According to the Vetaid research (Vetaid 1997), when women were asked to prioritise their problems they placed shelter next to water, although shelter was a problem rarely mentioned by men. As noted earlier, women are traditionally responsible for the construction of the aqal, and traditionally a woman is partly judged by the quality of her house. Being displaced or returned refugees who have lost their aqal in the conflict and who have had difficulty in making a new one, women who have grown up with traditional concepts and values will not be satisfied with living in makeshift shelters. But it is not difficult to imagine that with the loss of the majority of adult and adolescent male household members, women have no time for making and repairing the traditional house and utensils. Almost every aqal visible from the roadside now has a covering of the blue plastic sheeting provided by UNHCR to refugees, and empty milk cans replace the handmade woven milk containers. Where the arched lool supports of the aqal frame have been lost or impossible to obtain without extra help, or required too much time and effort to prepare, women have constructed their aqals in more of a ‘wigwam’ design, bebe, from straight pieces of wood gathered locally.

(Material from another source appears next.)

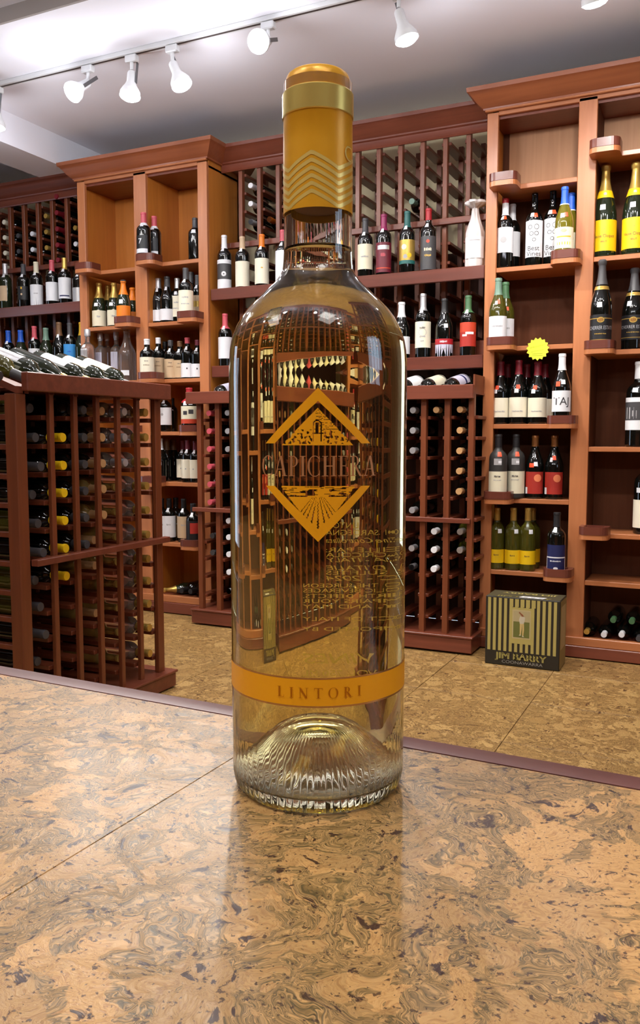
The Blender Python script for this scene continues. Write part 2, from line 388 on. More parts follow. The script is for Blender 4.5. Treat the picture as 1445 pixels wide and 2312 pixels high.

One impact of the war on the pastoral way of life has been the high number of gashaanti girls and women unable to find men to marry and who are likely to become guun, that is unmarried women over 40 years old. In fact, the war seems to have had a profound impact on the traditional pastoral way of marriage. Vetaid’s research confirmed that one impact of conflict-related factors such as destitution and the loss of male labour to manage the herd is a trend away from the traditional pastoral system of marriages between distant clans (exogamy) towards the intermarriage of closely related families (endogamy). (See Chapter 2) Anecdotal evidence suggests this shift towards marrying within one’s clan is also widespread among the settled urban population. Reasons given are that all male relatives and offspring of the marriage will be of the same clan and should therefore never find themselves opposing one another in a clan war.